[GOAL]
All of the data below should be written out exactly.

[EXCERPTED DATA]
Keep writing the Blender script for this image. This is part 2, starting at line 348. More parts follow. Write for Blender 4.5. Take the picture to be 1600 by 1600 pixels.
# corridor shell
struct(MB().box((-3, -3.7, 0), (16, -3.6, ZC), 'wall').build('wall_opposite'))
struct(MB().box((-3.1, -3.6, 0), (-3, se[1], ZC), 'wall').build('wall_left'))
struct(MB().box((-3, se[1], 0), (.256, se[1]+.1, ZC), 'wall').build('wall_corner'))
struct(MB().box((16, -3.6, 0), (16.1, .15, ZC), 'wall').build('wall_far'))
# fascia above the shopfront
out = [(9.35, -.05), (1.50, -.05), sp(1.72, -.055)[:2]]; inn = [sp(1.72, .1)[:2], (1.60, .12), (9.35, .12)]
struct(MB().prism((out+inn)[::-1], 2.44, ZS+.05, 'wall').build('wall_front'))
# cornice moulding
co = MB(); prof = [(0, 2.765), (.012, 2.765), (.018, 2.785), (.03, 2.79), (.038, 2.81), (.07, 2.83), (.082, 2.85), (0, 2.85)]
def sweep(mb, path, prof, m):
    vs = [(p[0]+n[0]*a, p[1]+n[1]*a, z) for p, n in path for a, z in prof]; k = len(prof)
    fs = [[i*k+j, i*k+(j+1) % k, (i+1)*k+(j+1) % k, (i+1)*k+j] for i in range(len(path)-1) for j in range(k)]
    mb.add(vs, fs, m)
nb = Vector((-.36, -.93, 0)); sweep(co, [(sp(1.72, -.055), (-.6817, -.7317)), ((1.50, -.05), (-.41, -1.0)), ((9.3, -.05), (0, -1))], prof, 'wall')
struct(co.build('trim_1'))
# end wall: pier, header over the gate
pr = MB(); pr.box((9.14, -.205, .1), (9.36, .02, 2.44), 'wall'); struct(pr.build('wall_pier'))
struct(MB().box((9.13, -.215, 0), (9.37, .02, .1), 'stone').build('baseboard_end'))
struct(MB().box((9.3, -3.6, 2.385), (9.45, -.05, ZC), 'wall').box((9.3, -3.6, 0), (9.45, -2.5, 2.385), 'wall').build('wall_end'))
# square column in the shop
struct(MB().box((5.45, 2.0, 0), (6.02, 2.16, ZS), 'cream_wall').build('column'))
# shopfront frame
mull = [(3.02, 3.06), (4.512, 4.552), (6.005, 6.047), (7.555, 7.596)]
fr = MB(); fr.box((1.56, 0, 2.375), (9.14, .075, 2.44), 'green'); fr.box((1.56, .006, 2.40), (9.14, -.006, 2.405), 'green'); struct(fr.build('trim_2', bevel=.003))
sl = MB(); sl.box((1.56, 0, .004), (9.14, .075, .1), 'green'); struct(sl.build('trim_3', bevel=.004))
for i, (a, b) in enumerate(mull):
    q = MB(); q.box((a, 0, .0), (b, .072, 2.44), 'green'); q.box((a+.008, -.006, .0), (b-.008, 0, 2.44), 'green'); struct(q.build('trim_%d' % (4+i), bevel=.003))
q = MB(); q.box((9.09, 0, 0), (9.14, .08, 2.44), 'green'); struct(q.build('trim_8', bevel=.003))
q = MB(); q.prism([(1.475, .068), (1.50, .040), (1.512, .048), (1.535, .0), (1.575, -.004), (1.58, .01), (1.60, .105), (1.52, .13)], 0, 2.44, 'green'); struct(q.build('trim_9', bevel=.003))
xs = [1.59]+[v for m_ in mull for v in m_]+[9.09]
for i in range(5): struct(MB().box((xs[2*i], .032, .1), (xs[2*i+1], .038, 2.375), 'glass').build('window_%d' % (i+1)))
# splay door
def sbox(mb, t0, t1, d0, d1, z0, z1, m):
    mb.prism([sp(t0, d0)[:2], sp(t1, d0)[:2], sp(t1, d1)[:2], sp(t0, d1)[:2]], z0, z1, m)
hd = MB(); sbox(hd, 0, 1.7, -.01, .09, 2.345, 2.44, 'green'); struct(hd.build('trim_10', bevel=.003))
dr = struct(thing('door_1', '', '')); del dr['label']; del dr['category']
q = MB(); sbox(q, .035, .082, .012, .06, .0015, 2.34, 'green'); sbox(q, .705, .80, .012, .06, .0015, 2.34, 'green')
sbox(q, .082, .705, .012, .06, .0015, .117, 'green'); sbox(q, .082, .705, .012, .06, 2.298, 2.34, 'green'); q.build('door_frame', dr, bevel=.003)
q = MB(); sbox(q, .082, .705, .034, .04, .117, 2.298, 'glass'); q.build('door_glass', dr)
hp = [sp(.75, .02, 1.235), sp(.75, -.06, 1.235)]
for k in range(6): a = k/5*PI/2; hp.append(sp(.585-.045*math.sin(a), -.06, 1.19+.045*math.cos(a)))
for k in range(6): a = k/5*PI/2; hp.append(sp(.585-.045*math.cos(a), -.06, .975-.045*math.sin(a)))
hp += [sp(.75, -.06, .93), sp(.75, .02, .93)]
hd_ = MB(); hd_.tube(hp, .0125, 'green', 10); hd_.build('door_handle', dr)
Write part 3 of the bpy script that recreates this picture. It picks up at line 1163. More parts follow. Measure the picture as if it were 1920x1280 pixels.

[CORRECT RESULT]
Keep writing the Blender script for this image. This is part 2, starting at line 348. More parts follow. Write for Blender 4.5. Take the picture to be 1600 by 1600 pixels.
# corridor shell
struct(MB().box((-3, -3.7, 0), (16, -3.6, ZC), 'wall').build('wall_opposite'))
struct(MB().box((-3.1, -3.6, 0), (-3, se[1], ZC), 'wall').build('wall_left'))
struct(MB().box((-3, se[1], 0), (.256, se[1]+.1, ZC), 'wall').build('wall_corner'))
struct(MB().box((16, -3.6, 0), (16.1, .15, ZC), 'wall').build('wall_far'))
# fascia above the shopfront
out = [(9.35, -.05), (1.50, -.05), sp(1.72, -.055)[:2]]; inn = [sp(1.72, .1)[:2], (1.60, .12), (9.35, .12)]
struct(MB().prism((out+inn)[::-1], 2.44, ZS+.05, 'wall').build('wall_front'))
# cornice moulding
co = MB(); prof = [(0, 2.765), (.012, 2.765), (.018, 2.785), (.03, 2.79), (.038, 2.81), (.07, 2.83), (.082, 2.85), (0, 2.85)]
def sweep(mb, path, prof, m):
    vs = [(p[0]+n[0]*a, p[1]+n[1]*a, z) for p, n in path for a, z in prof]; k = len(prof)
    fs = [[i*k+j, i*k+(j+1) % k, (i+1)*k+(j+1) % k, (i+1)*k+j] for i in range(len(path)-1) for j in range(k)]
    mb.add(vs, fs, m)
nb = Vector((-.36, -.93, 0)); sweep(co, [(sp(1.72, -.055), (-.6817, -.7317)), ((1.50, -.05), (-.41, -1.0)), ((9.3, -.05), (0, -1))], prof, 'wall')
struct(co.build('trim_1'))
# end wall: pier, header over the gate
pr = MB(); pr.box((9.14, -.205, .1), (9.36, .02, 2.44), 'wall'); struct(pr.build('wall_pier'))
struct(MB().box((9.13, -.215, 0), (9.37, .02, .1), 'stone').build('baseboard_end'))
struct(MB().box((9.3, -3.6, 2.385), (9.45, -.05, ZC), 'wall').box((9.3, -3.6, 0), (9.45, -2.5, 2.385), 'wall').build('wall_end'))
# square column in the shop
struct(MB().box((5.45, 2.0, 0), (6.02, 2.16, ZS), 'cream_wall').build('column'))
# shopfront frame
mull = [(3.02, 3.06), (4.512, 4.552), (6.005, 6.047), (7.555, 7.596)]
fr = MB(); fr.box((1.56, 0, 2.375), (9.14, .075, 2.44), 'green'); fr.box((1.56, .006, 2.40), (9.14, -.006, 2.405), 'green'); struct(fr.build('trim_2', bevel=.003))
sl = MB(); sl.box((1.56, 0, .004), (9.14, .075, .1), 'green'); struct(sl.build('trim_3', bevel=.004))
for i, (a, b) in enumerate(mull):
    q = MB(); q.box((a, 0, .0), (b, .072, 2.44), 'green'); q.box((a+.008, -.006, .0), (b-.008, 0, 2.44), 'green'); struct(q.build('trim_%d' % (4+i), bevel=.003))
q = MB(); q.box((9.09, 0, 0), (9.14, .08, 2.44), 'green'); struct(q.build('trim_8', bevel=.003))
q = MB(); q.prism([(1.475, .068), (1.50, .040), (1.512, .048), (1.535, .0), (1.575, -.004), (1.58, .01), (1.60, .105), (1.52, .13)], 0, 2.44, 'green'); struct(q.build('trim_9', bevel=.003))
xs = [1.59]+[v for m_ in mull for v in m_]+[9.09]
for i in range(5): struct(MB().box((xs[2*i], .032, .1), (xs[2*i+1], .038, 2.375), 'glass').build('window_%d' % (i+1)))
# splay door
def sbox(mb, t0, t1, d0, d1, z0, z1, m):
    mb.prism([sp(t0, d0)[:2], sp(t1, d0)[:2], sp(t1, d1)[:2], sp(t0, d1)[:2]], z0, z1, m)
hd = MB(); sbox(hd, 0, 1.7, -.01, .09, 2.345, 2.44, 'green'); struct(hd.build('trim_10', bevel=.003))
dr = struct(thing('door_1', '', '')); del dr['label']; del dr['category']
q = MB(); sbox(q, .035, .082, .012, .06, .0015, 2.34, 'green'); sbox(q, .705, .80, .012, .06, .0015, 2.34, 'green')
sbox(q, .082, .705, .012, .06, .0015, .117, 'green'); sbox(q, .082, .705, .012, .06, 2.298, 2.34, 'green'); q.build('door_frame', dr, bevel=.003)
q = MB(); sbox(q, .082, .705, .034, .04, .117, 2.298, 'glass'); q.build('door_glass', dr)
hp = [sp(.75, .02, 1.235), sp(.75, -.06, 1.235)]
for k in range(6): a = k/5*PI/2; hp.append(sp(.585-.045*math.sin(a), -.06, 1.19+.045*math.cos(a)))
for k in range(6): a = k/5*PI/2; hp.append(sp(.585-.045*math.cos(a), -.06, .975-.045*math.sin(a)))
hp += [sp(.75, -.06, .93), sp(.75, .02, .93)]
hd_ = MB(); hd_.tube(hp, .0125, 'green', 10); hd_.build('door_handle', dr)
Write part 3 of the bpy script that recreates this picture. It picks up at line 1163. More parts follow. Measure the picture as if it were 1920x1280 pixels.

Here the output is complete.